Data extract:
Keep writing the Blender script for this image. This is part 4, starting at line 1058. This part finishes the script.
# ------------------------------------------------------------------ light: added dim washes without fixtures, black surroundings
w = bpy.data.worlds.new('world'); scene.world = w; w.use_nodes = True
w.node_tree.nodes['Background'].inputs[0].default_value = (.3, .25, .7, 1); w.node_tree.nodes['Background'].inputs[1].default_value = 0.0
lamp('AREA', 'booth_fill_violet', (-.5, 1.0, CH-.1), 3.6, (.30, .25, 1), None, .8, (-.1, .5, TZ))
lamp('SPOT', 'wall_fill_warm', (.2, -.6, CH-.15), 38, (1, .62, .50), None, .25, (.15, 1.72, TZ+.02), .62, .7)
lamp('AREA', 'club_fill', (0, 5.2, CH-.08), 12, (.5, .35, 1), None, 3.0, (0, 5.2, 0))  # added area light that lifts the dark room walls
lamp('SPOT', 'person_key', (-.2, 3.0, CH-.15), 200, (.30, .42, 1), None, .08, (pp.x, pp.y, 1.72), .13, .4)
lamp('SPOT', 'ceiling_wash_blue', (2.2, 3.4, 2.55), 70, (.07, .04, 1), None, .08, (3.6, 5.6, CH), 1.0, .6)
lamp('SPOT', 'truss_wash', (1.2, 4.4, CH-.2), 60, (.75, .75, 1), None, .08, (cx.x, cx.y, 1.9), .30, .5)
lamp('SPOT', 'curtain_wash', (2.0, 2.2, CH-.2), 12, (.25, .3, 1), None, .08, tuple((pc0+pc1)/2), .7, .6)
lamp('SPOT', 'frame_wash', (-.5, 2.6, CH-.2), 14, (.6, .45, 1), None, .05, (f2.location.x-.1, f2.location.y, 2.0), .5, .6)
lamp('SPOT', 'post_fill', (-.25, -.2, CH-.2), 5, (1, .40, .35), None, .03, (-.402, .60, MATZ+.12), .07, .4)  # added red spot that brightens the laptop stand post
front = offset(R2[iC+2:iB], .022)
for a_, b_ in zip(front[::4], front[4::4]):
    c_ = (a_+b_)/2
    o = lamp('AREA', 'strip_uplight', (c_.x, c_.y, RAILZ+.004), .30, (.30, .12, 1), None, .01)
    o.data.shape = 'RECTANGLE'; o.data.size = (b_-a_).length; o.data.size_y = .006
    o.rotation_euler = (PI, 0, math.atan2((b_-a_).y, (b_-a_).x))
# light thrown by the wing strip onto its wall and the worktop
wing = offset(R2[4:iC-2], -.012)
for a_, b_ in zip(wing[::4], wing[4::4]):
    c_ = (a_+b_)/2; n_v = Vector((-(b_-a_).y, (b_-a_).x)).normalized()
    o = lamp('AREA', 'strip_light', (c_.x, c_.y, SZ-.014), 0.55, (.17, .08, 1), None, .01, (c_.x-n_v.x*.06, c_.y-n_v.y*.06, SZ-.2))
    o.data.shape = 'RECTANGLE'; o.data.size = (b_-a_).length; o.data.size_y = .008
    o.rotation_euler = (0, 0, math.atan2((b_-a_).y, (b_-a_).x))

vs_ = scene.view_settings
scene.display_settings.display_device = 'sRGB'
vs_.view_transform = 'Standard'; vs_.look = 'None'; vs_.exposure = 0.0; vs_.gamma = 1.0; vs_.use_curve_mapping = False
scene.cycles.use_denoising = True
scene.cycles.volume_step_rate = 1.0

Written instruction:
Your task is to repeat each line of the material exactly.

Result below:
Keep writing the Blender script for this image. This is part 4, starting at line 1058. This part finishes the script.
# ------------------------------------------------------------------ light: added dim washes without fixtures, black surroundings
w = bpy.data.worlds.new('world'); scene.world = w; w.use_nodes = True
w.node_tree.nodes['Background'].inputs[0].default_value = (.3, .25, .7, 1); w.node_tree.nodes['Background'].inputs[1].default_value = 0.0
lamp('AREA', 'booth_fill_violet', (-.5, 1.0, CH-.1), 3.6, (.30, .25, 1), None, .8, (-.1, .5, TZ))
lamp('SPOT', 'wall_fill_warm', (.2, -.6, CH-.15), 38, (1, .62, .50), None, .25, (.15, 1.72, TZ+.02), .62, .7)
lamp('AREA', 'club_fill', (0, 5.2, CH-.08), 12, (.5, .35, 1), None, 3.0, (0, 5.2, 0))  # added area light that lifts the dark room walls
lamp('SPOT', 'person_key', (-.2, 3.0, CH-.15), 200, (.30, .42, 1), None, .08, (pp.x, pp.y, 1.72), .13, .4)
lamp('SPOT', 'ceiling_wash_blue', (2.2, 3.4, 2.55), 70, (.07, .04, 1), None, .08, (3.6, 5.6, CH), 1.0, .6)
lamp('SPOT', 'truss_wash', (1.2, 4.4, CH-.2), 60, (.75, .75, 1), None, .08, (cx.x, cx.y, 1.9), .30, .5)
lamp('SPOT', 'curtain_wash', (2.0, 2.2, CH-.2), 12, (.25, .3, 1), None, .08, tuple((pc0+pc1)/2), .7, .6)
lamp('SPOT', 'frame_wash', (-.5, 2.6, CH-.2), 14, (.6, .45, 1), None, .05, (f2.location.x-.1, f2.location.y, 2.0), .5, .6)
lamp('SPOT', 'post_fill', (-.25, -.2, CH-.2), 5, (1, .40, .35), None, .03, (-.402, .60, MATZ+.12), .07, .4)  # added red spot that brightens the laptop stand post
front = offset(R2[iC+2:iB], .022)
for a_, b_ in zip(front[::4], front[4::4]):
    c_ = (a_+b_)/2
    o = lamp('AREA', 'strip_uplight', (c_.x, c_.y, RAILZ+.004), .30, (.30, .12, 1), None, .01)
    o.data.shape = 'RECTANGLE'; o.data.size = (b_-a_).length; o.data.size_y = .006
    o.rotation_euler = (PI, 0, math.atan2((b_-a_).y, (b_-a_).x))
# light thrown by the wing strip onto its wall and the worktop
wing = offset(R2[4:iC-2], -.012)
for a_, b_ in zip(wing[::4], wing[4::4]):
    c_ = (a_+b_)/2; n_v = Vector((-(b_-a_).y, (b_-a_).x)).normalized()
    o = lamp('AREA', 'strip_light', (c_.x, c_.y, SZ-.014), 0.55, (.17, .08, 1), None, .01, (c_.x-n_v.x*.06, c_.y-n_v.y*.06, SZ-.2))
    o.data.shape = 'RECTANGLE'; o.data.size = (b_-a_).length; o.data.size_y = .008
    o.rotation_euler = (0, 0, math.atan2((b_-a_).y, (b_-a_).x))

vs_ = scene.view_settings
scene.display_settings.display_device = 'sRGB'
vs_.view_transform = 'Standard'; vs_.look = 'None'; vs_.exposure = 0.0; vs_.gamma = 1.0; vs_.use_curve_mapping = False
scene.cycles.use_denoising = True
scene.cycles.volume_step_rate = 1.0